Nodier commentait : « Ce livre imprimé en 1715, comme on le voit par le privilége [privilège], paroît être le prototype d'un jargon fort singulier et fort extravagant dont on a jusqu'ici attribué l'invention à Vadé, et que certains mystificateurs des premières années de notre siècle avoient remis en vogue. C'est une langue factice, dont le secret consiste à former des phrases composées de mots étonnés d'être ensemble, et qui ne présentent aucune espèce de sens imaginable, quoiqu'elles semblent se rapporter à un sens suivi et continu. Les deux plaidoyers de Rabelais peuvent en donner quelque idée. On appeloit cela le bagou. Les Relations de Candavia sont un ouvrage tout à fait inconnu de Barbier et des autres bibliographes que j'ai pu consulter.

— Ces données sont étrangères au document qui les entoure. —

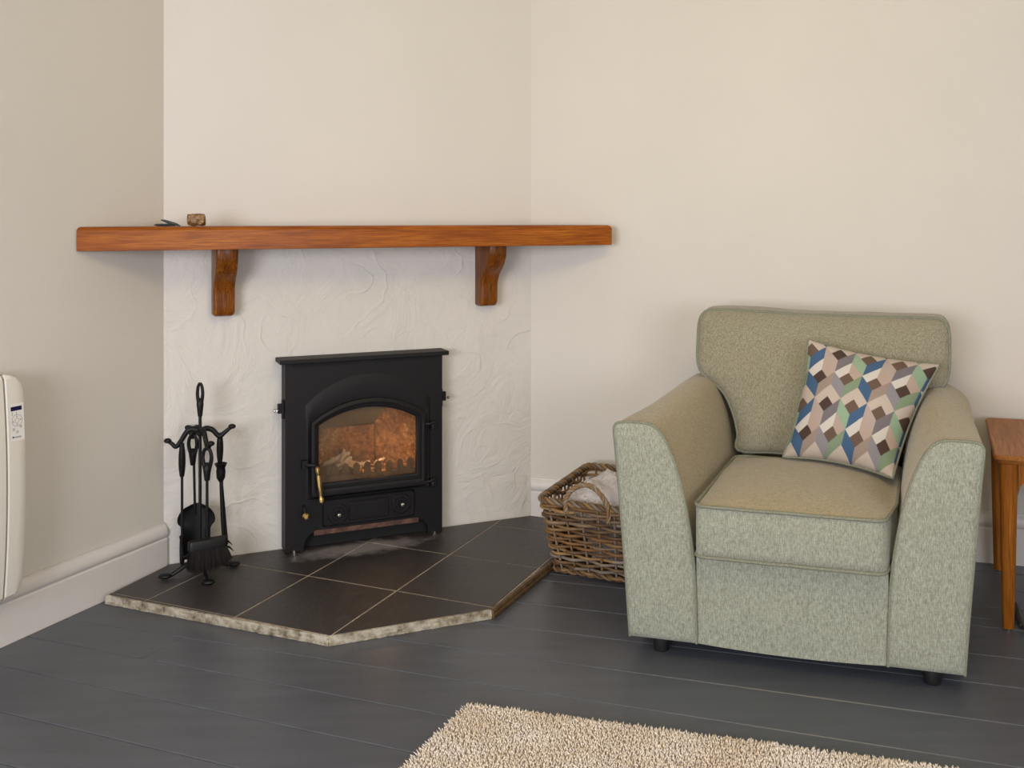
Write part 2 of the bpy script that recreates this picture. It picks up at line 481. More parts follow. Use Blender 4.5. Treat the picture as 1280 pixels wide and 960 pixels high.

C'est un petit volume FORT RARE et des plus extraordinaires que présente la nombreuse classe des Facéties. »
Précisons que « les deux plaidoyers de Rabelais » se trouvent dans Pantagruel aux chapitres X (« Comment les seigneurs de Baisecul et Humevesne plaidoient devant Pantagruel sans advocat ») et XII (« Comment le seigneur de Humevesne plaidoie devant Pantagruel »), Pantagruel devant dire le quel est le meilleur plaidoyer, celui du seigneur de Baisecul ou celui du seigneur de Humevesne (nom formé avec le verbe humer signifiant boire et le substantif vesse, le pet).
Gustave Brunet, bien connu pour sa Bibliothèque bibliophilo-facétieuse en 3 volumes (1852-1856), donnera au chapitre « Notes sur quelques livres facétieux » de ses Fantaisies bibliographiques (Paris, Jules Gay, 1864, réimprimé en 1970, Genève, Slatkine Reprints), page 90, le début du texte des Relations du royaume de Candavia.
Une nouvelle édition des Relations du royaume de Candavia parut en 1731 (Paris, Louis de Heuqueville), revue et augmentée par l’auteur, 51 pages in-12.